[Excerpt from a dataset]
========

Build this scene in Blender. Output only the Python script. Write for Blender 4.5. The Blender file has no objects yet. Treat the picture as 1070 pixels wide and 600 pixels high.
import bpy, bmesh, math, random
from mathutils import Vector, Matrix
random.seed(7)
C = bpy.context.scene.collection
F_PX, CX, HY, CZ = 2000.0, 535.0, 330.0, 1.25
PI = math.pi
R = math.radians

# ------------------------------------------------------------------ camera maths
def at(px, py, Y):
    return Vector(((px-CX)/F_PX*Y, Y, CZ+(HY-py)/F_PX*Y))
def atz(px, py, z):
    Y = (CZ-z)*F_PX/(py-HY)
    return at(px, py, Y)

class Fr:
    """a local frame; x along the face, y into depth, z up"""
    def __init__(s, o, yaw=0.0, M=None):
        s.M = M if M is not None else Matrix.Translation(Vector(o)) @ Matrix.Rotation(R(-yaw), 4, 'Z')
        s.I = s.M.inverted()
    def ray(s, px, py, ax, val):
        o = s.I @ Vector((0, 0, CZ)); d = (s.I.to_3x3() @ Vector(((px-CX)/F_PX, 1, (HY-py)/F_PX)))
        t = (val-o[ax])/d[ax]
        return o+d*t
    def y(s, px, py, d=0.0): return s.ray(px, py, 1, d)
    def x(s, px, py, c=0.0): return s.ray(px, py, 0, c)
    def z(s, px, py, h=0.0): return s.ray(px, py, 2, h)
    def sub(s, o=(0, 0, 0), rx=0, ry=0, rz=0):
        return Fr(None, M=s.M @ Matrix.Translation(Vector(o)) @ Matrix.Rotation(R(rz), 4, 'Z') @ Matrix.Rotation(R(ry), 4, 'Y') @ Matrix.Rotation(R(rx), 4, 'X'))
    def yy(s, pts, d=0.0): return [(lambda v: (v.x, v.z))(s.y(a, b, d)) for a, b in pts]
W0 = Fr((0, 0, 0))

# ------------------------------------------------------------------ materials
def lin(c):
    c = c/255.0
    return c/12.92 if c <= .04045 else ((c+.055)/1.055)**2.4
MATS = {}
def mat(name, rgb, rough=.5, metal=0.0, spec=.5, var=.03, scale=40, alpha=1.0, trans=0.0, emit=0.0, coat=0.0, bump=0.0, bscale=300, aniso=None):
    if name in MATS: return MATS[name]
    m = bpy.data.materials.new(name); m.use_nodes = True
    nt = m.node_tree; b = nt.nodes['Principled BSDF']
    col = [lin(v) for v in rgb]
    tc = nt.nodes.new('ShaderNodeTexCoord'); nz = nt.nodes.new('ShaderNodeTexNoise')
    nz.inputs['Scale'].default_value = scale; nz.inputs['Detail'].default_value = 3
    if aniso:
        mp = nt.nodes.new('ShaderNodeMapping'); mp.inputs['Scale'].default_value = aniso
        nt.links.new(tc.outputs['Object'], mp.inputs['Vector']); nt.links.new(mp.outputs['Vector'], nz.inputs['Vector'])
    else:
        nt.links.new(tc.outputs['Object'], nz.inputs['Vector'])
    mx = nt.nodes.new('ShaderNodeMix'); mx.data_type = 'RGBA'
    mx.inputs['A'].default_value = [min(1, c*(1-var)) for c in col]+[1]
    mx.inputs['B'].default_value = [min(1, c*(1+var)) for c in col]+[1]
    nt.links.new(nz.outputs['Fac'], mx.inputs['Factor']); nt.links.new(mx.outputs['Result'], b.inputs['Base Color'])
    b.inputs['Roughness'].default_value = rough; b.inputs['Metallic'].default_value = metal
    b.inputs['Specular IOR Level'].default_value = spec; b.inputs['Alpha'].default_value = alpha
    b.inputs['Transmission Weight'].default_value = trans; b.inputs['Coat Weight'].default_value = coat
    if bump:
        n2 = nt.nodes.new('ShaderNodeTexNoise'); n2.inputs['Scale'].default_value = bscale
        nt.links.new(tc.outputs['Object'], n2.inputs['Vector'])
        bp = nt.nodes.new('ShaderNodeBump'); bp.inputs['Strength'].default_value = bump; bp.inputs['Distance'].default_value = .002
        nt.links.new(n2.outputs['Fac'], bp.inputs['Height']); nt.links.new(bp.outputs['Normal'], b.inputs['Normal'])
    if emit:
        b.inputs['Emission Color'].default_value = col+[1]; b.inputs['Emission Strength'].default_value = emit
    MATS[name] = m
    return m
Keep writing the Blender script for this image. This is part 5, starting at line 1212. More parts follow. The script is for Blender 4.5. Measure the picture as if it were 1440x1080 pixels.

========

» Task requirements
Set down exactly the lines that begin the records and continue through the line bearing "return at(px, py, Y)"; include both ends.

» Task solution
Build this scene in Blender. Output only the Python script. Write for Blender 4.5. The Blender file has no objects yet. Treat the picture as 1070 pixels wide and 600 pixels high.
import bpy, bmesh, math, random
from mathutils import Vector, Matrix
random.seed(7)
C = bpy.context.scene.collection
F_PX, CX, HY, CZ = 2000.0, 535.0, 330.0, 1.25
PI = math.pi
R = math.radians

# ------------------------------------------------------------------ camera maths
def at(px, py, Y):
    return Vector(((px-CX)/F_PX*Y, Y, CZ+(HY-py)/F_PX*Y))
def atz(px, py, z):
    Y = (CZ-z)*F_PX/(py-HY)
    return at(px, py, Y)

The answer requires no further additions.